- [What is needed]
Answer with nothing but a number: how many lines include the word "runs"?

- [Information provided]
+===+
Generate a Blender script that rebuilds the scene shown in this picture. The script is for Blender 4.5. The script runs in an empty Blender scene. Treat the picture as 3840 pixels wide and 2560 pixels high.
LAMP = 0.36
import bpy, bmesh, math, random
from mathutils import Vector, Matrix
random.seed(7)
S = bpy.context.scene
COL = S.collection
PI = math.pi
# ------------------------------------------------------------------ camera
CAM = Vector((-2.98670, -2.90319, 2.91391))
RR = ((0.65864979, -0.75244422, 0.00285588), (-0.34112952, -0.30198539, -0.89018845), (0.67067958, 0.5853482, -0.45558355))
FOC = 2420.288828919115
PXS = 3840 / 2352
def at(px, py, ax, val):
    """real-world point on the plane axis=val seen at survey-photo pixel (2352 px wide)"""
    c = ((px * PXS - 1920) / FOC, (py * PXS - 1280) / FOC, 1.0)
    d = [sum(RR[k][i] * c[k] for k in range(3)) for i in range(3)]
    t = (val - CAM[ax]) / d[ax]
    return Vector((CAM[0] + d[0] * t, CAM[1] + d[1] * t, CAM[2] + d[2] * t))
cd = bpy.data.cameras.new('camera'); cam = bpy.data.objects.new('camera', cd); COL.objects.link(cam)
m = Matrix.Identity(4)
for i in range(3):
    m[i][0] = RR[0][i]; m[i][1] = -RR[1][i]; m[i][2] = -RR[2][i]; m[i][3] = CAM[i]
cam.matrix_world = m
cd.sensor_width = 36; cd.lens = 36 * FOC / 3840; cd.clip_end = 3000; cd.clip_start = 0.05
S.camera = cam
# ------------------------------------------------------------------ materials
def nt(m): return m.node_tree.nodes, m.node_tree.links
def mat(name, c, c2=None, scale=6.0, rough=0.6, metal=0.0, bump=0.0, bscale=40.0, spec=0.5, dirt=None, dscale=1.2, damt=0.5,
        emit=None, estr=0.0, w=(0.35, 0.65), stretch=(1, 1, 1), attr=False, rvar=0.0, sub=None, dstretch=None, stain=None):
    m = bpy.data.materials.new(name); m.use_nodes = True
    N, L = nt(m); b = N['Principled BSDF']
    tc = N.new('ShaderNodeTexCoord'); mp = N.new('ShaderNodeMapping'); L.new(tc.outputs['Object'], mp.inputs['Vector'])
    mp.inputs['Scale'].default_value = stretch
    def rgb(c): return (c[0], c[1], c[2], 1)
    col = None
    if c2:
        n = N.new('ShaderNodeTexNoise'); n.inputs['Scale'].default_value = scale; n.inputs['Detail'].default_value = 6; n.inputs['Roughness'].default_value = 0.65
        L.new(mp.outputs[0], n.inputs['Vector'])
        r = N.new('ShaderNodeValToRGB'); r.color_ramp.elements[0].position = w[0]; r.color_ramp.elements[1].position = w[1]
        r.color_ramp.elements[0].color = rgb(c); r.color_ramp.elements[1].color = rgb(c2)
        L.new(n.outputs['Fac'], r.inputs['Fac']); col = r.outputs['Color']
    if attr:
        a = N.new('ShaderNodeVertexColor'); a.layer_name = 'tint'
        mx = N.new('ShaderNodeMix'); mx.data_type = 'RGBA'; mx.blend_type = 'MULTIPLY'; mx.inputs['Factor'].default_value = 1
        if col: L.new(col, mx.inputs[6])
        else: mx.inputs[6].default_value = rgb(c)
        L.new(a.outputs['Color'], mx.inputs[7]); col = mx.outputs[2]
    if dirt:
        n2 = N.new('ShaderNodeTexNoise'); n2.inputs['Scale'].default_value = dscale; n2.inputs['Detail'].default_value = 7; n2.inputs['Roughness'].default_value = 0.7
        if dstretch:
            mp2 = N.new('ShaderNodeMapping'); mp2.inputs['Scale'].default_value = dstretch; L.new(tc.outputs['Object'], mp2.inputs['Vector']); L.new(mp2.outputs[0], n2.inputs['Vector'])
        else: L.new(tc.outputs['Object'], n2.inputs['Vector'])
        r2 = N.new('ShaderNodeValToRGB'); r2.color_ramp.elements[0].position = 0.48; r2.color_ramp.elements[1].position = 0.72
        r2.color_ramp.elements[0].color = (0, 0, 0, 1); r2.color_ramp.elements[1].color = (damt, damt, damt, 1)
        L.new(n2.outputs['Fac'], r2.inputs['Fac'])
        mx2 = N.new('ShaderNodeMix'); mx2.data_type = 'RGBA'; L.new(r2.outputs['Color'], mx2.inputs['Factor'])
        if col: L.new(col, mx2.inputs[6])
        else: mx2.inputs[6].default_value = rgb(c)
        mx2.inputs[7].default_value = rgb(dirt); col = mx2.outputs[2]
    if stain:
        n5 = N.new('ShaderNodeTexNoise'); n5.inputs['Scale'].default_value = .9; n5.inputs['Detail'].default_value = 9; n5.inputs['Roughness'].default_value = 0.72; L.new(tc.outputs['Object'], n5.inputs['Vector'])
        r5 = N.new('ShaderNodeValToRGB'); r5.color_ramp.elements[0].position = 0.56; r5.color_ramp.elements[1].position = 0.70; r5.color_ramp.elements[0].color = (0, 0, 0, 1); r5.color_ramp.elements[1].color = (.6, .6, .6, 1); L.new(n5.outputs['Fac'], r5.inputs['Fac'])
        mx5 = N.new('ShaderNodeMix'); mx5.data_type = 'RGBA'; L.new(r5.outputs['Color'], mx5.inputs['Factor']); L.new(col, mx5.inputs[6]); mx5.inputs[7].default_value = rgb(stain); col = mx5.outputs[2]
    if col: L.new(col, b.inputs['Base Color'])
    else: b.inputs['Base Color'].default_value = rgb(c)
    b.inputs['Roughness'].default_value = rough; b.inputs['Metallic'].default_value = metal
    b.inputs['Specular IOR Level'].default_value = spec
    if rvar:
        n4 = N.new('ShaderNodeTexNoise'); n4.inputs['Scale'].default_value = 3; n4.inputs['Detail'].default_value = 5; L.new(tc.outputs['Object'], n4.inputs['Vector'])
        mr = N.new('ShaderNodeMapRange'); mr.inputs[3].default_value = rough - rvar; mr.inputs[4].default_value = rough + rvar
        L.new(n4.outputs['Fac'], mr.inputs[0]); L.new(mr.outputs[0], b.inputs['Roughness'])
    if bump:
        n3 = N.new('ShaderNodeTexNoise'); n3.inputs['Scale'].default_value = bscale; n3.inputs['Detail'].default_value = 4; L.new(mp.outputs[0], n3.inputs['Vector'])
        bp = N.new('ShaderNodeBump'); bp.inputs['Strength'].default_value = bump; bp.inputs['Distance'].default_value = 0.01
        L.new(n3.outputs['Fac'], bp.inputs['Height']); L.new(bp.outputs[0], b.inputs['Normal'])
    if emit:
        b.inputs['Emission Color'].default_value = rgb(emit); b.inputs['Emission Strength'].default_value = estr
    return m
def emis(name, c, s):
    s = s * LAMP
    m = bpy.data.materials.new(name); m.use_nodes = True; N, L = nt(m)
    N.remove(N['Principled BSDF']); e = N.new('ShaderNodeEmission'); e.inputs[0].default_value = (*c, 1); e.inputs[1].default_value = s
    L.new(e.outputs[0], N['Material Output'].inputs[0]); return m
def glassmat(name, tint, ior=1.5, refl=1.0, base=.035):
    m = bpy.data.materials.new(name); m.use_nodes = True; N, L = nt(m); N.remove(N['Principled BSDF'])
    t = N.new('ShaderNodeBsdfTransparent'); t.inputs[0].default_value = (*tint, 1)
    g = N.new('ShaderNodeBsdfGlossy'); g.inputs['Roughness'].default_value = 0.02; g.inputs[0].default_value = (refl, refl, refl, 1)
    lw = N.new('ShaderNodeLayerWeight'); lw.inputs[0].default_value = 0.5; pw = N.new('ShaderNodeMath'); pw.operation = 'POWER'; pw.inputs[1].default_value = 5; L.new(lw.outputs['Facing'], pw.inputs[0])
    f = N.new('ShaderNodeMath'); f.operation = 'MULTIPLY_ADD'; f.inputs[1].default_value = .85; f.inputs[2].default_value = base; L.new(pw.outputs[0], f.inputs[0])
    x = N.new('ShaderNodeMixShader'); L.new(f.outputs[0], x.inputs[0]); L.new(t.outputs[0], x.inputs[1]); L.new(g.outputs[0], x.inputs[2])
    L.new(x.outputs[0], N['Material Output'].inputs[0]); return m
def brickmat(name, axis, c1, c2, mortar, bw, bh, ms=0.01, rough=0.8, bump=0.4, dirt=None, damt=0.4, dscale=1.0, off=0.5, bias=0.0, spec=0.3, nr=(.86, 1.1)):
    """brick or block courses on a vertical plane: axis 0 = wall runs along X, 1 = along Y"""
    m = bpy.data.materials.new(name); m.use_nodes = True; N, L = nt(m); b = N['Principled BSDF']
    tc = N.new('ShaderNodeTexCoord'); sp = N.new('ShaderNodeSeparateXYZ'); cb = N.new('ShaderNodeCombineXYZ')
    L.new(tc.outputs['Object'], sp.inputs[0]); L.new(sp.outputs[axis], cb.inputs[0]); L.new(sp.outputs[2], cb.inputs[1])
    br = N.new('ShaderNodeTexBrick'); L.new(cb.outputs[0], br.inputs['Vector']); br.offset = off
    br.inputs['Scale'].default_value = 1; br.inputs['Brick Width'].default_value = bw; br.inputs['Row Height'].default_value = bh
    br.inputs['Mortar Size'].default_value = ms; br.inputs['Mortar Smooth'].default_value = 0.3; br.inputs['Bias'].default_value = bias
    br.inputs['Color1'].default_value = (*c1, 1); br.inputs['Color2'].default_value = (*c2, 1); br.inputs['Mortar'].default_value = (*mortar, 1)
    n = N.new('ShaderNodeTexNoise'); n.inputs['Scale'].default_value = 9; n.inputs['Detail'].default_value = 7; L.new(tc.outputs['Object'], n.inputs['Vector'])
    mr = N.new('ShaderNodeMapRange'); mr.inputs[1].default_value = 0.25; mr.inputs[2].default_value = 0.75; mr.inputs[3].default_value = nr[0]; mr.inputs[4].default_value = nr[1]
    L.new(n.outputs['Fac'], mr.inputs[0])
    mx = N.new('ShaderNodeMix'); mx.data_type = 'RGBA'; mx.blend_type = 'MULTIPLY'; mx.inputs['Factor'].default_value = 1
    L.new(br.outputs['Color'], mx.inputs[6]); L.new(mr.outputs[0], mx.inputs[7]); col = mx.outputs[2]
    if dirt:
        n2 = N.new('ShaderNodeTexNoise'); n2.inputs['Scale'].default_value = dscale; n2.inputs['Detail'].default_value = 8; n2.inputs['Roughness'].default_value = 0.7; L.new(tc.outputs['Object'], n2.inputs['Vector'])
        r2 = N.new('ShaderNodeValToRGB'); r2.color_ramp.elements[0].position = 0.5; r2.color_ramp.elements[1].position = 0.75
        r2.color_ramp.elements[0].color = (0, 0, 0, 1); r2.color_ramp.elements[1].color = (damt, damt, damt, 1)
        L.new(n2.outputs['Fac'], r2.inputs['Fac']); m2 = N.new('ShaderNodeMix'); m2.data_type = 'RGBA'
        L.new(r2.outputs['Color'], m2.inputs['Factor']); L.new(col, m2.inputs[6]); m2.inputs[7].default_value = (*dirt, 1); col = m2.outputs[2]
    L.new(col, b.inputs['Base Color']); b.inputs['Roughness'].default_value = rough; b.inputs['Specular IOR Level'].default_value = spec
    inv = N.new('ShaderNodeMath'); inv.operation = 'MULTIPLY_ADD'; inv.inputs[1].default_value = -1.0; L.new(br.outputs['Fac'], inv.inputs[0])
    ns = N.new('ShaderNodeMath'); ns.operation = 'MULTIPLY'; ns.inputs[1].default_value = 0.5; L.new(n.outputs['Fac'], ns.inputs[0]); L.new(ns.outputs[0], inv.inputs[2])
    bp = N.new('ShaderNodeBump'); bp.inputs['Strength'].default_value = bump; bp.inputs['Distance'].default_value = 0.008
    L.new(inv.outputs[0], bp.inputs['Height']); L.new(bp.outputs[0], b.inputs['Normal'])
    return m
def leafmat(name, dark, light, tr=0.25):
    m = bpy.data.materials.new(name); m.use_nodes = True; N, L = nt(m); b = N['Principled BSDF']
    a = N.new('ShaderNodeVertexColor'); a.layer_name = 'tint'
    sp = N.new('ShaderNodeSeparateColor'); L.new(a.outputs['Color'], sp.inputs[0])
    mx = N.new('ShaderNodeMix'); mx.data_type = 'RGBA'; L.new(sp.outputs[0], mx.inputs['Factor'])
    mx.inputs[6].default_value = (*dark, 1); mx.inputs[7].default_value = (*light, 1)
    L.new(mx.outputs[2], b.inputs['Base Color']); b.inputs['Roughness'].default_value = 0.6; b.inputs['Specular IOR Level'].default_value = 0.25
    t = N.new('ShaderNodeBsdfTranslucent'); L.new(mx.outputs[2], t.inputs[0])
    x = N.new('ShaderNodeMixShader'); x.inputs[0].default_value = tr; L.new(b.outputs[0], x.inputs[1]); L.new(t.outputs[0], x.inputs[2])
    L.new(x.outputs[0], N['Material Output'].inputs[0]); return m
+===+
- [Exercise output]
2